In 2005, our people were notified through the media that some 7,000 Marines were being transferred to Guam from Okinawa Island. The U.S. DOD (Department of Defense) refused any further information citing their plans as tentative until the release of their Draft Environmental Impact Statement (DEIS) last November (2009). We knew nothing of what or how to prepare for this hyper militarization. The U.S. administering power had five years and over 85 million dollars to prepare their 11,000 page document detailing the destruction of our human and physical environment and thus our demise as a people of the land. Successively, our small resource-poor non self-governing island people were given exactly 90-days to respond. Today, six months after release of the military’s DEIS, the local government is struggling simply to get U.S. commitment of funds for anticipated impacts to our water, power, and sewer infrastructure and seaport facilities contained in the plans.

Your Excellency, it behooves the Special Committee to study this singular document that the U.S. plans for its irreversible destruction to Guam’s human and physical environment and its direct violation of numerous international human rights instruments including your UN Resolution 64/104 A and B; the UN Charter; the 1966 Human Rights Covenants (International Covenant on Civil and Political Rights and International Covenant on Economic, Social and Cultural Rights); the Declaration on the Granting of Independence to Colonial Countries and Peoples; the Declaration on Principles of International Law Concerning Friendly Relations and Cooperation among States in Accordance with the UN Charter [Resolution 2625 (XXV)]; and the recent Declaration on the Rights of Indigenous Peoples. Clearly, subjection of non self-governing territories to injustice, domination, and exploitation especially by the administering power’s military, constitutes a denial of our people’s fundamental human rights and is an affront to world peace and cooperation.

While the administering power is mandated to promote, strengthen, and diversify an independent economy as well as to promote the social development of the people of the territories, its already initiated militarization plans will further bind and embed Guam’s economic dependence on its administering power.
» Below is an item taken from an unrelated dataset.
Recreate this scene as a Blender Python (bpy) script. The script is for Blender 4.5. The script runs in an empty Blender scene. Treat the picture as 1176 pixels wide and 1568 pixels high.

Furthermore, the already initiated transfer of close to 80,000 new residents within the next four years directly threatens, rather than promotes, the social and cultural development of our people.

The UN mandates that all necessary measures be taken to protect and conserve the environment against degradation and requests specialized agencies to continue to monitor and assist with environmental concerns. Meanwhile, the U.S. is making plans to dredge 287,327 square meters of coral reef in Apra Harbor, Guam’s only natural deep harbor. Apra Harbor already has high traces of arsenic, lead, copper, mercury, tin, and PCBs (Szyfres, 2007) and disturbance of these chemicals will have devastating effects on our human environment.

While UN mandates clearly state that the U.S. is to continue to transfer land to the original landowners, in addition to transferring surplus Federal lands back to the Government of Guam, the U.S. military claims it needs 40% more land, private and public – this, in addition to the one-third of our island they already hold. Traditional lands that comprise a recently deemed National Historic Preservation site, the ancient village of Pagat, and sacred areas near Mount LamLam are scheduled for land takings through coercive procedures or outright purchase.


Despite the U.S. EPA’s (Environmental Protection Agency) lowest rating of the military DEIS and its basic rejection of DOD’s militarization plans, there is no indication for change. By the same token, there have been no indication nor plans that the U.S. will adhere to its responsibilities under the above stated UN resolutions, conventions, and treaties. However, without the Special Committee’s effective say and action on the key issue of Guam’s hyper militarization, Guam will remain a colony and the Chamorro people will continue to suffer irreparable harm as a consequence of our colonial status.

We offer the following recommendations:

That the Special Committee unequivocally declare that the militarization of Guam now underway constitutes a major impediment to the implementation of the UN Declaration on the Granting of Independence to Colonial Countries and Peoples.

• That the Special Committee unequivocally declare and reaffirm that as a non self-governing territory, Guam has, under the UN Charter, a status separate and distinct from the territory of the administering power and such separate and distinct status under the UN Charter shall exist until the Chamorro people of Guam have exercised their right of self-determination.

• That the Special Committee reaffirm that the Chamorro people of Guam have the right freely to determine, without external interference their political status and to pursue their economic, social, and cultural development, and that the U.S. administering power has the duty to respect this right in accordance with the provisions of the UN Charter.

• That the Special Committee take affirmative formal steps to interface with

the UN Permanent Forum on Indigenous Issues in reference to the

decolonization process for Guam (seeing as the UN Economic and Social

Council formally recommended that a seminar be held to specifically examine

the plight of the indigenous peoples of the remaining non-self-governing


• That the Special Committee take affirmative formal steps to request a UN

visiting mission to Guam as soon as possible in view of the active U.S.

hyper militarization now underway.

Si Yu’os ma’ase’ and thank you. I will be happy to respond to questions or comments that you may have.